Si se tiene en cuenta que el próximo film de Garrone es Pinocchio (con Roberto Benigni), lo aludido cobra una connotación mayor, seguramente desencantada sobre el devenir del cine, mientras abre suposiciones acerca de cómo el realizador retratará la vida del muñeco de madera: ¿estará la salvación en la mirada infantil? Lo cierto también es que este desencanto ya es elemento consustancial a la poética de Garrone, habida cuenta de títulos como Gomorra y Reality, repartidos entre la organización mafiosa y la supra-realidad televisiva. Sus personajes están alienados, viven y sobreviven conforme al juego injusto que les toca.
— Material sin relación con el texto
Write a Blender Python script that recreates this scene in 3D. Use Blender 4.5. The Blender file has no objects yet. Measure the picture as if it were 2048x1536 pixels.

Lo que no quiere decir que accionen de una manera que altere tales normativas. En todo caso, se sienten presos sin saberlo, buscan modos de sobresalir, y reinciden en el círculo vicioso que les mantiene anestesiados. La violencia, lamentablemente, surge como moneda de cambio. Como garante de la misma escisión social en la que ellos ocupan los peldaños más bajos.
Marcello, personaje patético, con principios que nadie respeta, algo heroico y criminal, surge finalmente como una radiografía inclemente, cuyos puntos suspensivos no prometen resolución feliz posible. Víctima y victimario, Marcello es síntesis de un sentir desesperado, sobre el cine y sobre la vida.